- Your task:
Reproduce exactly the lines below, starting with the line that contains "Build this scene" and ending with the last line of the records, both included, and nothing else.

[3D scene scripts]
--- Begin ---
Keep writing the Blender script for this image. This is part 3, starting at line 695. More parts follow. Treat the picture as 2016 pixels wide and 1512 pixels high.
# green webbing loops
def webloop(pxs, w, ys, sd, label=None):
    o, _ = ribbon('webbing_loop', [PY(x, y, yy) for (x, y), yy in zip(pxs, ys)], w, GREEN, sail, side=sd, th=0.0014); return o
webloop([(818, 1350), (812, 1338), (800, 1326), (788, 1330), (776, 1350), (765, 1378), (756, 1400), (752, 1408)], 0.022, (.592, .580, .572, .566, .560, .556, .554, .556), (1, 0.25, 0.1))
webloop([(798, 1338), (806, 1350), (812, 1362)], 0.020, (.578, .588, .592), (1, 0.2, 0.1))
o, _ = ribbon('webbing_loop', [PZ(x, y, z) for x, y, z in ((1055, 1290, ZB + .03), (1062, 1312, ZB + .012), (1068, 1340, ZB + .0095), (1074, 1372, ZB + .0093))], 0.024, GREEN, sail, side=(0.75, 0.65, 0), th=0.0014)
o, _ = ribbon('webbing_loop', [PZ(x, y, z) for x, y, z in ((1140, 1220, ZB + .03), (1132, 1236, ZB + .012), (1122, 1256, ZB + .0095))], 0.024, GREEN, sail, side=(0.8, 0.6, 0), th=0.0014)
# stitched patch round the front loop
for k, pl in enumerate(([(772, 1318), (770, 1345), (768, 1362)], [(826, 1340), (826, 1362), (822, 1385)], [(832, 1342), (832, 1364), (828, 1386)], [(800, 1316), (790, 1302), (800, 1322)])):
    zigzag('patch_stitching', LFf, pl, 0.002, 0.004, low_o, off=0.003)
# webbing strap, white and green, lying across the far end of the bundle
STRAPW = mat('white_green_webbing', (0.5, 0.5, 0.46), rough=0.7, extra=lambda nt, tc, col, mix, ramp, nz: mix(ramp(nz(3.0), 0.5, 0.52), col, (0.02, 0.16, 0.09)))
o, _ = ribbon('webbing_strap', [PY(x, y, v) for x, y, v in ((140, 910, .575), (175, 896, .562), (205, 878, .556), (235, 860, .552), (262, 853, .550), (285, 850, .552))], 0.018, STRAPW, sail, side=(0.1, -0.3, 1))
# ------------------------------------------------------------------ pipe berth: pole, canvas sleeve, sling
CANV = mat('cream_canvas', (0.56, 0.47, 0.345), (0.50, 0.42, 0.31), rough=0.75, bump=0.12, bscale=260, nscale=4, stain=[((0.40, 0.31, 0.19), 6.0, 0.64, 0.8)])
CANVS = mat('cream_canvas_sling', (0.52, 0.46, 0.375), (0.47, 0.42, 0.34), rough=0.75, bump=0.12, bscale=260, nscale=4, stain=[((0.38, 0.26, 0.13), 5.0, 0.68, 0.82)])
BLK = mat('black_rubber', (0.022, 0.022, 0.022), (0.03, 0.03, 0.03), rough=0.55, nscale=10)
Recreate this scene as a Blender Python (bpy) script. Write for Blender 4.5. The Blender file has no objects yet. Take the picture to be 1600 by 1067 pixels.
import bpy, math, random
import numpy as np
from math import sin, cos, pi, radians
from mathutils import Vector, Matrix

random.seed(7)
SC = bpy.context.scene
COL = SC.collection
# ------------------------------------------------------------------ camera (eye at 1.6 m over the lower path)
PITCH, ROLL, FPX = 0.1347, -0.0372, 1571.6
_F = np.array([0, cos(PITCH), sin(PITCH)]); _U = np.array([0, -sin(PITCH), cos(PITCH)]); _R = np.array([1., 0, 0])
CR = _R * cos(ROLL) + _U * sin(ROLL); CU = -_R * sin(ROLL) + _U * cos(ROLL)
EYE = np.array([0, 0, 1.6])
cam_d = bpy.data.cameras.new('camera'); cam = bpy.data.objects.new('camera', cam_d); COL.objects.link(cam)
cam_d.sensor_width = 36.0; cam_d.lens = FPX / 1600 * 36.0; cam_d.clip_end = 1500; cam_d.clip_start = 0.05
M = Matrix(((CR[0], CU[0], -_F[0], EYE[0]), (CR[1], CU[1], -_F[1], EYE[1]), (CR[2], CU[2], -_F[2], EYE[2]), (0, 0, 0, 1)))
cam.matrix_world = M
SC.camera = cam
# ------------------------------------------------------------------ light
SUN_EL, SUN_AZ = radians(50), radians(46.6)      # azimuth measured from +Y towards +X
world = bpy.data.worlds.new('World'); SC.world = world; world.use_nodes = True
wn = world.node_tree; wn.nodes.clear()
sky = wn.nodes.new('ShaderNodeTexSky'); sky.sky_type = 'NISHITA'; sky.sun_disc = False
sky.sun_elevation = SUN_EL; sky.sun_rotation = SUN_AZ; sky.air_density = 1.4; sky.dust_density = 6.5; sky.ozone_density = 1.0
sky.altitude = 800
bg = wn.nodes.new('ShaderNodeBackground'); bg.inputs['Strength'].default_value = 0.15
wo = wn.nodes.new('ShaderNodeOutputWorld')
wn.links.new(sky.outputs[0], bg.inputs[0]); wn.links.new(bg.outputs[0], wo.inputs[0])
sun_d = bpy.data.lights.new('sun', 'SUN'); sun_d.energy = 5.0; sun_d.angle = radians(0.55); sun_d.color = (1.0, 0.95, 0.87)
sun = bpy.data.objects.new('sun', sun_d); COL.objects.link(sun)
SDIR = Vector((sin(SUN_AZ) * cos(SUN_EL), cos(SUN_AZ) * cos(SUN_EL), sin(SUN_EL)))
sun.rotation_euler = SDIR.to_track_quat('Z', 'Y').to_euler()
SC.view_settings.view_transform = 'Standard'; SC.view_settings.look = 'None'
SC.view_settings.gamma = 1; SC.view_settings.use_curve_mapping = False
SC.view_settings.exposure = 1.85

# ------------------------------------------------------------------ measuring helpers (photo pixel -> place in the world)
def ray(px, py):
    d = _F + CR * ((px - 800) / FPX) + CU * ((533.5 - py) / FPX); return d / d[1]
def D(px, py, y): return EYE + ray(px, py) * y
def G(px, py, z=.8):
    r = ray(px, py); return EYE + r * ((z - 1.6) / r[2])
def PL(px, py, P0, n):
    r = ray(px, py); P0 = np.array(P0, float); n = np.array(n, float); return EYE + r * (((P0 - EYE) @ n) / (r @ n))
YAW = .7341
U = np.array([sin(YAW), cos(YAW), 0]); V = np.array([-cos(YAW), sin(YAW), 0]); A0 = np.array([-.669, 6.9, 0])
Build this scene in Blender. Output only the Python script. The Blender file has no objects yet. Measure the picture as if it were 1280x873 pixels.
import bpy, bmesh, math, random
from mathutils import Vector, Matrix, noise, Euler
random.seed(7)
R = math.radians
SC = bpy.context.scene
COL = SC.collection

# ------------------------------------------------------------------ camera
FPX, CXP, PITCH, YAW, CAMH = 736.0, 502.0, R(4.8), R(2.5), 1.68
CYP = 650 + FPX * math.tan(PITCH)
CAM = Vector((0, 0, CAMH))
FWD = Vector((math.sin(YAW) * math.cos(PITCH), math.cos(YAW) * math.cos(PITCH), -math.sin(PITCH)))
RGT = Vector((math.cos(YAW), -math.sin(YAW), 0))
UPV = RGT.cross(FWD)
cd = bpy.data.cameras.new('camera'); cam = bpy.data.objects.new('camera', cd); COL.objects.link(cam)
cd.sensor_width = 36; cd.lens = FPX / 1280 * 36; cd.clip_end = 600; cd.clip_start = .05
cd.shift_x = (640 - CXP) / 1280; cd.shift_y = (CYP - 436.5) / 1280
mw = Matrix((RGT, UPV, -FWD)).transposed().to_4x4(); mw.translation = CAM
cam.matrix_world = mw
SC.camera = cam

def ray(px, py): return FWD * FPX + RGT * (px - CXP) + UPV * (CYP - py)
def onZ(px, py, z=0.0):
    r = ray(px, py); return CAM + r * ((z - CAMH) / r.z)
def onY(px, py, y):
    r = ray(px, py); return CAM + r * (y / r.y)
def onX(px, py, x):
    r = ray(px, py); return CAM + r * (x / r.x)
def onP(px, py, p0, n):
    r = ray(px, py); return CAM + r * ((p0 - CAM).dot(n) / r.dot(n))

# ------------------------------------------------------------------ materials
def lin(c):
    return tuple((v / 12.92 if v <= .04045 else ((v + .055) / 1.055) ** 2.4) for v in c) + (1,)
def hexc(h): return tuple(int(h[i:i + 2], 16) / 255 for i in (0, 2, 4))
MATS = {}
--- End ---
- Response for this exercise:
Build this scene in Blender. Output only the Python script. The Blender file has no objects yet. Measure the picture as if it were 1280x873 pixels.
import bpy, bmesh, math, random
from mathutils import Vector, Matrix, noise, Euler
random.seed(7)
R = math.radians
SC = bpy.context.scene
COL = SC.collection

# ------------------------------------------------------------------ camera
FPX, CXP, PITCH, YAW, CAMH = 736.0, 502.0, R(4.8), R(2.5), 1.68
CYP = 650 + FPX * math.tan(PITCH)
CAM = Vector((0, 0, CAMH))
FWD = Vector((math.sin(YAW) * math.cos(PITCH), math.cos(YAW) * math.cos(PITCH), -math.sin(PITCH)))
RGT = Vector((math.cos(YAW), -math.sin(YAW), 0))
UPV = RGT.cross(FWD)
cd = bpy.data.cameras.new('camera'); cam = bpy.data.objects.new('camera', cd); COL.objects.link(cam)
cd.sensor_width = 36; cd.lens = FPX / 1280 * 36; cd.clip_end = 600; cd.clip_start = .05
cd.shift_x = (640 - CXP) / 1280; cd.shift_y = (CYP - 436.5) / 1280
mw = Matrix((RGT, UPV, -FWD)).transposed().to_4x4(); mw.translation = CAM
cam.matrix_world = mw
SC.camera = cam

def ray(px, py): return FWD * FPX + RGT * (px - CXP) + UPV * (CYP - py)
def onZ(px, py, z=0.0):
    r = ray(px, py); return CAM + r * ((z - CAMH) / r.z)
def onY(px, py, y):
    r = ray(px, py); return CAM + r * (y / r.y)
def onX(px, py, x):
    r = ray(px, py); return CAM + r * (x / r.x)
def onP(px, py, p0, n):
    r = ray(px, py); return CAM + r * ((p0 - CAM).dot(n) / r.dot(n))

# ------------------------------------------------------------------ materials
def lin(c):
    return tuple((v / 12.92 if v <= .04045 else ((v + .055) / 1.055) ** 2.4) for v in c) + (1,)
def hexc(h): return tuple(int(h[i:i + 2], 16) / 255 for i in (0, 2, 4))
MATS = {}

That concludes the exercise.